» **Exercise**: Write the data out again, exactly as given.

» **Given data**:
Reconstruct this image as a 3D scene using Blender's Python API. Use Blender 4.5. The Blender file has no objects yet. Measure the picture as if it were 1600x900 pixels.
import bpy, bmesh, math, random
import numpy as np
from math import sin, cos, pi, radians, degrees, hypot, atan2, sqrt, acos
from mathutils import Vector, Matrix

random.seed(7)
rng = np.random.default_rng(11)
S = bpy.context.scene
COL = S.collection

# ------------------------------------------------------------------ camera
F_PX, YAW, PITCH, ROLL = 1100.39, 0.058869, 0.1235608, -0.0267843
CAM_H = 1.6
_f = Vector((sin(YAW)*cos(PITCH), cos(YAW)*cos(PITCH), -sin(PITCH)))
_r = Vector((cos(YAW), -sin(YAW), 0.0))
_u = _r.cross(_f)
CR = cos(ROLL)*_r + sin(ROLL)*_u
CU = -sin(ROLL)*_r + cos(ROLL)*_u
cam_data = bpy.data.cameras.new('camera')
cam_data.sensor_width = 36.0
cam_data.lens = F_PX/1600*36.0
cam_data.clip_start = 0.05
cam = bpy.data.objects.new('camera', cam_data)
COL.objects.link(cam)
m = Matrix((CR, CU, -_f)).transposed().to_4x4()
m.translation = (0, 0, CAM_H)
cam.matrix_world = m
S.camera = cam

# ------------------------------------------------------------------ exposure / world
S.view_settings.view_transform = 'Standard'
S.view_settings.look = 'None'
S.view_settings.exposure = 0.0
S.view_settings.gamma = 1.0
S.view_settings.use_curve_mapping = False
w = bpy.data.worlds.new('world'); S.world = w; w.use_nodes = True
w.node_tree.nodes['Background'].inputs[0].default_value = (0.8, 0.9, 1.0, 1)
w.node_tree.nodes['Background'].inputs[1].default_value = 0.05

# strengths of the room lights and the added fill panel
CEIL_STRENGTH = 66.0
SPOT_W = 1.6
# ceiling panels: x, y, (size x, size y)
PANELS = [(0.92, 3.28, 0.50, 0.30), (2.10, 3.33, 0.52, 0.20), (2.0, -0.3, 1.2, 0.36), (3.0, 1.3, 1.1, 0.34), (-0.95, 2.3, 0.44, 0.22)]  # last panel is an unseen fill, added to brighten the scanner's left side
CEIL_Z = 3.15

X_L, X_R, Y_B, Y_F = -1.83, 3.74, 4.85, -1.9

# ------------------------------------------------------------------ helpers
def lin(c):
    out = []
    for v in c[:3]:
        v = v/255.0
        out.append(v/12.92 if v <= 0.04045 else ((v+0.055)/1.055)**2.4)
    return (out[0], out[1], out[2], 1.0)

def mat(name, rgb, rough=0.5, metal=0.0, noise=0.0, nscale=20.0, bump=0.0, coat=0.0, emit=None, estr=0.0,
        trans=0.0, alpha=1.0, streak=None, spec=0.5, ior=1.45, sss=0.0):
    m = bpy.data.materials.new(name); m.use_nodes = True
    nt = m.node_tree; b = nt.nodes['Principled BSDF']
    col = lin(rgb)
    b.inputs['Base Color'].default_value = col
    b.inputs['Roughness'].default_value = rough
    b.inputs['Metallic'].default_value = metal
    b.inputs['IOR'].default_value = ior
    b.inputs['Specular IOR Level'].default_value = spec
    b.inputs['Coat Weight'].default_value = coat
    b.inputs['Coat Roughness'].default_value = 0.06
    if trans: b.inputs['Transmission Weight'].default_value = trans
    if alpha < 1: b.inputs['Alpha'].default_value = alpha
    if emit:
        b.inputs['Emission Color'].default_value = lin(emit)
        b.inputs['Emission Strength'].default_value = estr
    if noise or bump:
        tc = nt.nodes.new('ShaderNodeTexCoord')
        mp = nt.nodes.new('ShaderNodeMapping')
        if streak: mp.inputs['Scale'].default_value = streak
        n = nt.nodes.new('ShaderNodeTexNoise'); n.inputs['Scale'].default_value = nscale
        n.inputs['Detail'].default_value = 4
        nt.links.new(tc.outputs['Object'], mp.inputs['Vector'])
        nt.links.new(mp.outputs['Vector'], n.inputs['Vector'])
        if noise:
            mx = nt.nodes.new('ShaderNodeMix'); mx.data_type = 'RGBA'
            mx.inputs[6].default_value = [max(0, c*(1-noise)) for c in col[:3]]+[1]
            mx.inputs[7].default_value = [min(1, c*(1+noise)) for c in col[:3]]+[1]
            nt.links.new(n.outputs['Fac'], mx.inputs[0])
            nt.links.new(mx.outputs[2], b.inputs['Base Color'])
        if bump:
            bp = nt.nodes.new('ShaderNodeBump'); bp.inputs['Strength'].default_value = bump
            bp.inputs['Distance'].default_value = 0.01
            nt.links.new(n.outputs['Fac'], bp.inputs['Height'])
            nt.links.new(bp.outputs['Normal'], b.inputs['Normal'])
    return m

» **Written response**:
Reconstruct this image as a 3D scene using Blender's Python API. Use Blender 4.5. The Blender file has no objects yet. Measure the picture as if it were 1600x900 pixels.
import bpy, bmesh, math, random
import numpy as np
from math import sin, cos, pi, radians, degrees, hypot, atan2, sqrt, acos
from mathutils import Vector, Matrix

random.seed(7)
rng = np.random.default_rng(11)
S = bpy.context.scene
COL = S.collection

# ------------------------------------------------------------------ camera
F_PX, YAW, PITCH, ROLL = 1100.39, 0.058869, 0.1235608, -0.0267843
CAM_H = 1.6
_f = Vector((sin(YAW)*cos(PITCH), cos(YAW)*cos(PITCH), -sin(PITCH)))
_r = Vector((cos(YAW), -sin(YAW), 0.0))
_u = _r.cross(_f)
CR = cos(ROLL)*_r + sin(ROLL)*_u
CU = -sin(ROLL)*_r + cos(ROLL)*_u
cam_data = bpy.data.cameras.new('camera')
cam_data.sensor_width = 36.0
cam_data.lens = F_PX/1600*36.0
cam_data.clip_start = 0.05
cam = bpy.data.objects.new('camera', cam_data)
COL.objects.link(cam)
m = Matrix((CR, CU, -_f)).transposed().to_4x4()
m.translation = (0, 0, CAM_H)
cam.matrix_world = m
S.camera = cam

# ------------------------------------------------------------------ exposure / world
S.view_settings.view_transform = 'Standard'
S.view_settings.look = 'None'
S.view_settings.exposure = 0.0
S.view_settings.gamma = 1.0
S.view_settings.use_curve_mapping = False
w = bpy.data.worlds.new('world'); S.world = w; w.use_nodes = True
w.node_tree.nodes['Background'].inputs[0].default_value = (0.8, 0.9, 1.0, 1)
w.node_tree.nodes['Background'].inputs[1].default_value = 0.05

# strengths of the room lights and the added fill panel
CEIL_STRENGTH = 66.0
SPOT_W = 1.6
# ceiling panels: x, y, (size x, size y)
PANELS = [(0.92, 3.28, 0.50, 0.30), (2.10, 3.33, 0.52, 0.20), (2.0, -0.3, 1.2, 0.36), (3.0, 1.3, 1.1, 0.34), (-0.95, 2.3, 0.44, 0.22)]  # last panel is an unseen fill, added to brighten the scanner's left side
CEIL_Z = 3.15

X_L, X_R, Y_B, Y_F = -1.83, 3.74, 4.85, -1.9

# ------------------------------------------------------------------ helpers
def lin(c):
    out = []
    for v in c[:3]:
        v = v/255.0
        out.append(v/12.92 if v <= 0.04045 else ((v+0.055)/1.055)**2.4)
    return (out[0], out[1], out[2], 1.0)

def mat(name, rgb, rough=0.5, metal=0.0, noise=0.0, nscale=20.0, bump=0.0, coat=0.0, emit=None, estr=0.0,
        trans=0.0, alpha=1.0, streak=None, spec=0.5, ior=1.45, sss=0.0):
    m = bpy.data.materials.new(name); m.use_nodes = True
    nt = m.node_tree; b = nt.nodes['Principled BSDF']
    col = lin(rgb)
    b.inputs['Base Color'].default_value = col
    b.inputs['Roughness'].default_value = rough
    b.inputs['Metallic'].default_value = metal
    b.inputs['IOR'].default_value = ior
    b.inputs['Specular IOR Level'].default_value = spec
    b.inputs['Coat Weight'].default_value = coat
    b.inputs['Coat Roughness'].default_value = 0.06
    if trans: b.inputs['Transmission Weight'].default_value = trans
    if alpha < 1: b.inputs['Alpha'].default_value = alpha
    if emit:
        b.inputs['Emission Color'].default_value = lin(emit)
        b.inputs['Emission Strength'].default_value = estr
    if noise or bump:
        tc = nt.nodes.new('ShaderNodeTexCoord')
        mp = nt.nodes.new('ShaderNodeMapping')
        if streak: mp.inputs['Scale'].default_value = streak
        n = nt.nodes.new('ShaderNodeTexNoise'); n.inputs['Scale'].default_value = nscale
        n.inputs['Detail'].default_value = 4
        nt.links.new(tc.outputs['Object'], mp.inputs['Vector'])
        nt.links.new(mp.outputs['Vector'], n.inputs['Vector'])
        if noise:
            mx = nt.nodes.new('ShaderNodeMix'); mx.data_type = 'RGBA'
            mx.inputs[6].default_value = [max(0, c*(1-noise)) for c in col[:3]]+[1]
            mx.inputs[7].default_value = [min(1, c*(1+noise)) for c in col[:3]]+[1]
            nt.links.new(n.outputs['Fac'], mx.inputs[0])
            nt.links.new(mx.outputs[2], b.inputs['Base Color'])
        if bump:
            bp = nt.nodes.new('ShaderNodeBump'); bp.inputs['Strength'].default_value = bump
            bp.inputs['Distance'].default_value = 0.01
            nt.links.new(n.outputs['Fac'], bp.inputs['Height'])
            nt.links.new(bp.outputs['Normal'], b.inputs['Normal'])
    return m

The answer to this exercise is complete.